OBJECTIVE:
Leave out the pictures and copy the remaining records exactly.

DATA:
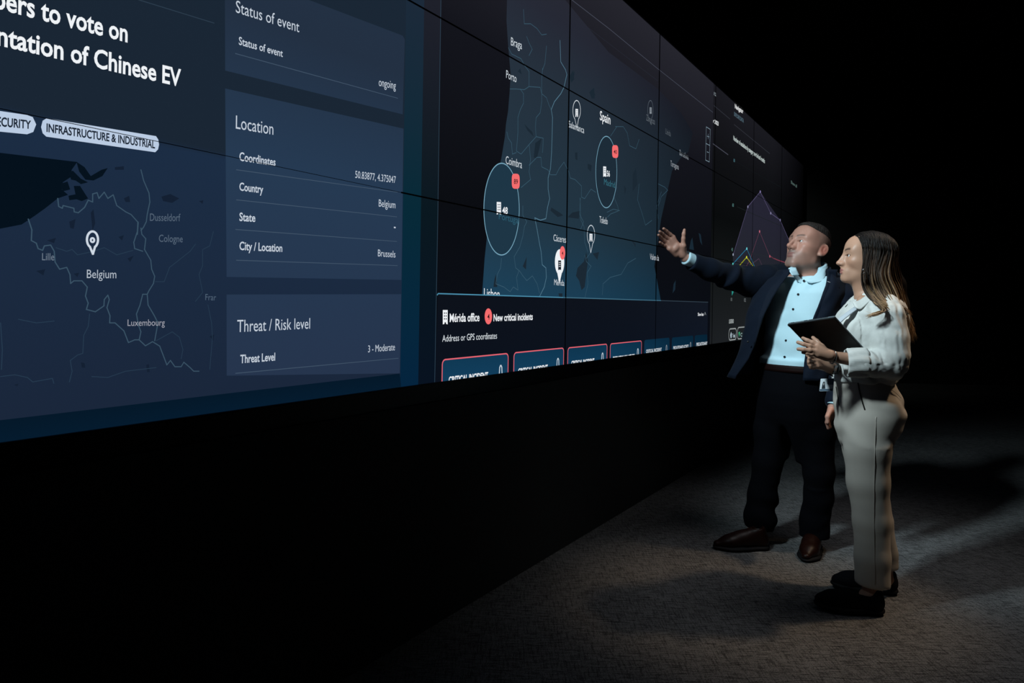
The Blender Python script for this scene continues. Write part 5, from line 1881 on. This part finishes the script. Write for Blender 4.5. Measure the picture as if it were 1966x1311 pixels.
# ---- shoes
def shoe_woman(heel, toe):
    d = unit(np.array([toe[0] - heel[0], toe[1] - heel[1], 0]))
    s = np.array([-d[1], d[0], 0])
    L = math.hypot(toe[0] - heel[0], toe[1] - heel[1])

    def P(t, side, z):
        return np.array([heel[0], heel[1], 0]) + d * (L * t) + s * side + np.array([0, 0, z])
    lo = np.minimum(P(-.1, 0, 0), P(1.1, 0, 0)) - .07
    hi = np.maximum(P(-.1, 0, 0), P(1.1, 0, 0)) + .07
    vol = Vol(axis_steps(lo[0], hi[0], .0036), axis_steps(lo[1], hi[1], .0036), axis_steps(-.01, .13, .0036))
    vol.cone(P(.14, 0, .050), P(.13, 0, .082), .038, .034, .02)
    vol.cone(P(.14, 0, .048), P(.50, 0, .055), .039, .040, .02)
    vol.cone(P(.50, .0, .050), P(.74, .002, .044), .042, .042, .03, ((0, 0, 1), .9))
    vol.cone(P(.74, .002, .042), P(.90, 0, .040), .041, .028, .03, ((0, 0, 1), .85))
    vol.cone(P(.22, 0, .10), P(.40, 0, .112), .030, .030, .01, None, 'sub')
    vol.put(lambda X, Y, Z: Z - .022 + 0 * X + 0 * Y, lo - .05, (hi[0] + .05, hi[1] + .05, .022), 0, 'sub')
    o = soft_obj('shoe', vol.mesh(), M_SHOE_W, WOM)
    vol = Vol(axis_steps(lo[0], hi[0], .004), axis_steps(lo[1], hi[1], .004), axis_steps(-.02, .06, .0036))
    vol.cone(P(.13, 0, .018), P(.48, 0, .017), .042, .041, .01, ((0, 0, 1), .42))
    vol.cone(P(.48, .0, .017), P(.74, .002, .019), .043, .044, .02, ((0, 0, 1), .42))
    vol.cone(P(.74, .002, .019), P(.91, 0, .026), .043, .029, .02, ((0, 0, 1), .42))
    vol.put(lambda X, Y, Z: Z - .0005 + 0 * X + 0 * Y, lo - .05, (hi[0] + .05, hi[1] + .05, .0005), 0, 'sub')
    soft_obj('sole', vol.mesh(), M_SOLE, o)


shoe_woman(W(1696, 1178, 2.992), W(1564, 1166, 3.045))
shoe_woman(W(1722, 1139, 3.205), W(1596, 1124, 3.265))

# ---- hair: a close cap and many locks, dark at the roots and lighter towards the ends
ROOT, MID, TIP = np.array((.0060, .0048, .0044)), np.array((.055, .033, .020)), np.array((.42, .27, .15))


def hair_col(t):
    t = np.asarray(t)[:, None]
    a = np.clip((t - .38) / .36, 0, 1)
    b = np.clip((t - .58) / .36, 0, 1)
    return (ROOT * (1 - a) + MID * a) * (1 - b) + TIP * b


vol = Vol(axis_steps(WH_C[0] - .16, WH_C[0] + .22, .0045), axis_steps(WZ - .18, WZ + .18, .0045), axis_steps(1.25, 1.70, .0045))


def cap(X, Y, Z):
    d = [X - WH_C[0], Y - WH_C[1], Z - WH_C[2]]
    x, y, z = [(WH_A[i, 0] * d[0] + WH_A[i, 1] * d[1] + WH_A[i, 2] * d[2]) / WH_S for i in range(3)]

    def E(c, r):
        k0 = np.sqrt(((x - c[0]) / r[0]) ** 2 + ((y - c[1]) / r[1]) ** 2 + ((z - c[2]) / r[2]) ** 2)
        k1 = np.sqrt(((x - c[0]) / r[0] ** 2) ** 2 + ((y - c[1]) / r[1] ** 2) ** 2 + ((z - c[2]) / r[2] ** 2) ** 2) + 1e-6
        return k0 * (k0 - 1) / k1
    d = E((0, -.020, .045), (.086, .107, .090))
    d = smin(d, E((0, -.052, -.03), (.082, .075, .12)), .04)
    line = np.interp(z.ravel(), [-.2, -.05, .0, .05, .085, .11, .14], [.002, .008, .020, .048, .073, .086, .094]).reshape(z.shape) - np.clip((.012 - np.abs(x)) / .012, 0, 1) * .012
    d = smax(d, y - line, .008)
    d = smax(d, -E((0, .060, -.02), (.062, .066, .105)), .006)
    return d * WH_S


vol.put(cap, WH_C - .20, WH_C + .22, .0)
for pts in ([(wl(.055, -.050, -.03), .036), (W(1694, 548, 3.04), .034), (W(1708, 572, 3.02), .026), (W(1722, 594, 3.01), .016)],
            [(wl(.0, -.085, -.02), .052), (W(1716, 548, 3.12), .046), (W(1728, 585, 3.12), .034), (W(1740, 622, 3.10), .020), (W(1748, 644, 3.08), .008)],
            [(wl(-.055, -.050, -.03), .040), (W(1700, 550, 3.20), .038), (W(1718, 585, 3.18), .028), (W(1738, 625, 3.14), .014)]):
    vol.chain(pts, .02)
v, f = vol.mesh()
q = local(v, WH_C, WH_A, WH_S)
tcap = np.clip((.14 - q[:, 2]) / .62, 0, .7)
HW = soft_obj('hair', (v, f), M_HAIR_W, WOM, hair_col(tcap))
rs = np.random.RandomState(12)
parts, cols = [], []


def lock(pts, r0, wob=.003, sub=3):
    P = [np.asarray(p, float) for p in pts]
    n = len(P)
    off = rs.randn(3) * wob
    off2 = rs.randn(3) * wob
    P = [p + off * (i / n) * 2 + off2 * math.sin(i * 1.7) * (i > 2) for i, p in enumerate(P)]
    R = [r0 * w_ for w_ in np.interp(np.linspace(0, 1, n), [0, .3, .75, 1], [.7, 1, .8, .1])]
    vs, fs, t = tube(P, R, 5, None, sub)
    parts.append((vs, fs, t))
    k = rs.uniform(.6, 1.5)
    ts = np.clip(t + rs.uniform(-.12, .10), 0, 1)
    cols.append(hair_col(ts) * np.array([k, k * rs.uniform(.94, 1.02), k * rs.uniform(.88, 1.02)]))


def over_cap(y0, side, ths, back=.030, lift=.0015):
    """Points over the close cap, from the parting down one side."""
    out = []
    for th in ths:
        t = math.radians(th)
        y = y0 - back * (th / 90.0)
        k = math.sqrt(max(.05, 1 - ((y + .020) / (.110 + lift)) ** 2))
        out.append(wl(side * ((.087 + lift) * math.sin(t) * k + .002), y, .045 + (.090 + lift) * math.cos(t) * k))
    return out


def mix(a, b, t):
    return a + (b - a) * t


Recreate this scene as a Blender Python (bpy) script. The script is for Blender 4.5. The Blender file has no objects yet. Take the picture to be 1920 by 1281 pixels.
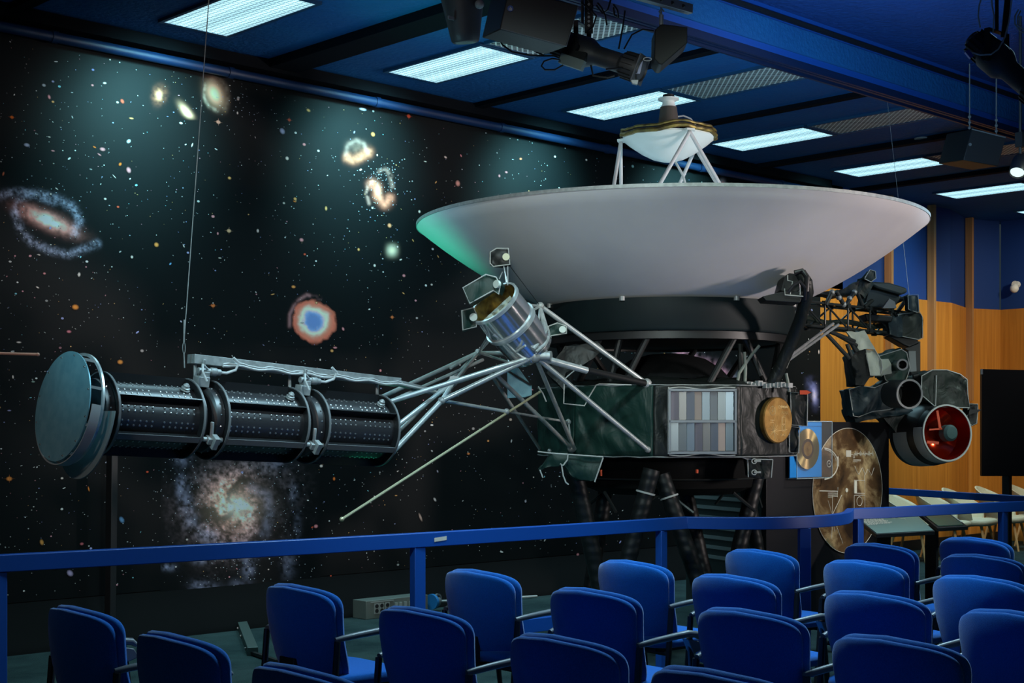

RESPONSE:
The Blender Python script for this scene continues. Write part 5, from line 1881 on. This part finishes the script. Write for Blender 4.5. Measure the picture as if it were 1966x1311 pixels.
# ---- shoes
def shoe_woman(heel, toe):
    d = unit(np.array([toe[0] - heel[0], toe[1] - heel[1], 0]))
    s = np.array([-d[1], d[0], 0])
    L = math.hypot(toe[0] - heel[0], toe[1] - heel[1])

    def P(t, side, z):
        return np.array([heel[0], heel[1], 0]) + d * (L * t) + s * side + np.array([0, 0, z])
    lo = np.minimum(P(-.1, 0, 0), P(1.1, 0, 0)) - .07
    hi = np.maximum(P(-.1, 0, 0), P(1.1, 0, 0)) + .07
    vol = Vol(axis_steps(lo[0], hi[0], .0036), axis_steps(lo[1], hi[1], .0036), axis_steps(-.01, .13, .0036))
    vol.cone(P(.14, 0, .050), P(.13, 0, .082), .038, .034, .02)
    vol.cone(P(.14, 0, .048), P(.50, 0, .055), .039, .040, .02)
    vol.cone(P(.50, .0, .050), P(.74, .002, .044), .042, .042, .03, ((0, 0, 1), .9))
    vol.cone(P(.74, .002, .042), P(.90, 0, .040), .041, .028, .03, ((0, 0, 1), .85))
    vol.cone(P(.22, 0, .10), P(.40, 0, .112), .030, .030, .01, None, 'sub')
    vol.put(lambda X, Y, Z: Z - .022 + 0 * X + 0 * Y, lo - .05, (hi[0] + .05, hi[1] + .05, .022), 0, 'sub')
    o = soft_obj('shoe', vol.mesh(), M_SHOE_W, WOM)
    vol = Vol(axis_steps(lo[0], hi[0], .004), axis_steps(lo[1], hi[1], .004), axis_steps(-.02, .06, .0036))
    vol.cone(P(.13, 0, .018), P(.48, 0, .017), .042, .041, .01, ((0, 0, 1), .42))
    vol.cone(P(.48, .0, .017), P(.74, .002, .019), .043, .044, .02, ((0, 0, 1), .42))
    vol.cone(P(.74, .002, .019), P(.91, 0, .026), .043, .029, .02, ((0, 0, 1), .42))
    vol.put(lambda X, Y, Z: Z - .0005 + 0 * X + 0 * Y, lo - .05, (hi[0] + .05, hi[1] + .05, .0005), 0, 'sub')
    soft_obj('sole', vol.mesh(), M_SOLE, o)


shoe_woman(W(1696, 1178, 2.992), W(1564, 1166, 3.045))
shoe_woman(W(1722, 1139, 3.205), W(1596, 1124, 3.265))

# ---- hair: a close cap and many locks, dark at the roots and lighter towards the ends
ROOT, MID, TIP = np.array((.0060, .0048, .0044)), np.array((.055, .033, .020)), np.array((.42, .27, .15))


def hair_col(t):
    t = np.asarray(t)[:, None]
    a = np.clip((t - .38) / .36, 0, 1)
    b = np.clip((t - .58) / .36, 0, 1)
    return (ROOT * (1 - a) + MID * a) * (1 - b) + TIP * b


vol = Vol(axis_steps(WH_C[0] - .16, WH_C[0] + .22, .0045), axis_steps(WZ - .18, WZ + .18, .0045), axis_steps(1.25, 1.70, .0045))


def cap(X, Y, Z):
    d = [X - WH_C[0], Y - WH_C[1], Z - WH_C[2]]
    x, y, z = [(WH_A[i, 0] * d[0] + WH_A[i, 1] * d[1] + WH_A[i, 2] * d[2]) / WH_S for i in range(3)]

    def E(c, r):
        k0 = np.sqrt(((x - c[0]) / r[0]) ** 2 + ((y - c[1]) / r[1]) ** 2 + ((z - c[2]) / r[2]) ** 2)
        k1 = np.sqrt(((x - c[0]) / r[0] ** 2) ** 2 + ((y - c[1]) / r[1] ** 2) ** 2 + ((z - c[2]) / r[2] ** 2) ** 2) + 1e-6
        return k0 * (k0 - 1) / k1
    d = E((0, -.020, .045), (.086, .107, .090))
    d = smin(d, E((0, -.052, -.03), (.082, .075, .12)), .04)
    line = np.interp(z.ravel(), [-.2, -.05, .0, .05, .085, .11, .14], [.002, .008, .020, .048, .073, .086, .094]).reshape(z.shape) - np.clip((.012 - np.abs(x)) / .012, 0, 1) * .012
    d = smax(d, y - line, .008)
    d = smax(d, -E((0, .060, -.02), (.062, .066, .105)), .006)
    return d * WH_S


vol.put(cap, WH_C - .20, WH_C + .22, .0)
for pts in ([(wl(.055, -.050, -.03), .036), (W(1694, 548, 3.04), .034), (W(1708, 572, 3.02), .026), (W(1722, 594, 3.01), .016)],
            [(wl(.0, -.085, -.02), .052), (W(1716, 548, 3.12), .046), (W(1728, 585, 3.12), .034), (W(1740, 622, 3.10), .020), (W(1748, 644, 3.08), .008)],
            [(wl(-.055, -.050, -.03), .040), (W(1700, 550, 3.20), .038), (W(1718, 585, 3.18), .028), (W(1738, 625, 3.14), .014)]):
    vol.chain(pts, .02)
v, f = vol.mesh()
q = local(v, WH_C, WH_A, WH_S)
tcap = np.clip((.14 - q[:, 2]) / .62, 0, .7)
HW = soft_obj('hair', (v, f), M_HAIR_W, WOM, hair_col(tcap))
rs = np.random.RandomState(12)
parts, cols = [], []


def lock(pts, r0, wob=.003, sub=3):
    P = [np.asarray(p, float) for p in pts]
    n = len(P)
    off = rs.randn(3) * wob
    off2 = rs.randn(3) * wob
    P = [p + off * (i / n) * 2 + off2 * math.sin(i * 1.7) * (i > 2) for i, p in enumerate(P)]
    R = [r0 * w_ for w_ in np.interp(np.linspace(0, 1, n), [0, .3, .75, 1], [.7, 1, .8, .1])]
    vs, fs, t = tube(P, R, 5, None, sub)
    parts.append((vs, fs, t))
    k = rs.uniform(.6, 1.5)
    ts = np.clip(t + rs.uniform(-.12, .10), 0, 1)
    cols.append(hair_col(ts) * np.array([k, k * rs.uniform(.94, 1.02), k * rs.uniform(.88, 1.02)]))


def over_cap(y0, side, ths, back=.030, lift=.0015):
    """Points over the close cap, from the parting down one side."""
    out = []
    for th in ths:
        t = math.radians(th)
        y = y0 - back * (th / 90.0)
        k = math.sqrt(max(.05, 1 - ((y + .020) / (.110 + lift)) ** 2))
        out.append(wl(side * ((.087 + lift) * math.sin(t) * k + .002), y, .045 + (.090 + lift) * math.cos(t) * k))
    return out


def mix(a, b, t):
    return a + (b - a) * t


Recreate this scene as a Blender Python (bpy) script. The script is for Blender 4.5. The Blender file has no objects yet. Take the picture to be 1920 by 1281 pixels.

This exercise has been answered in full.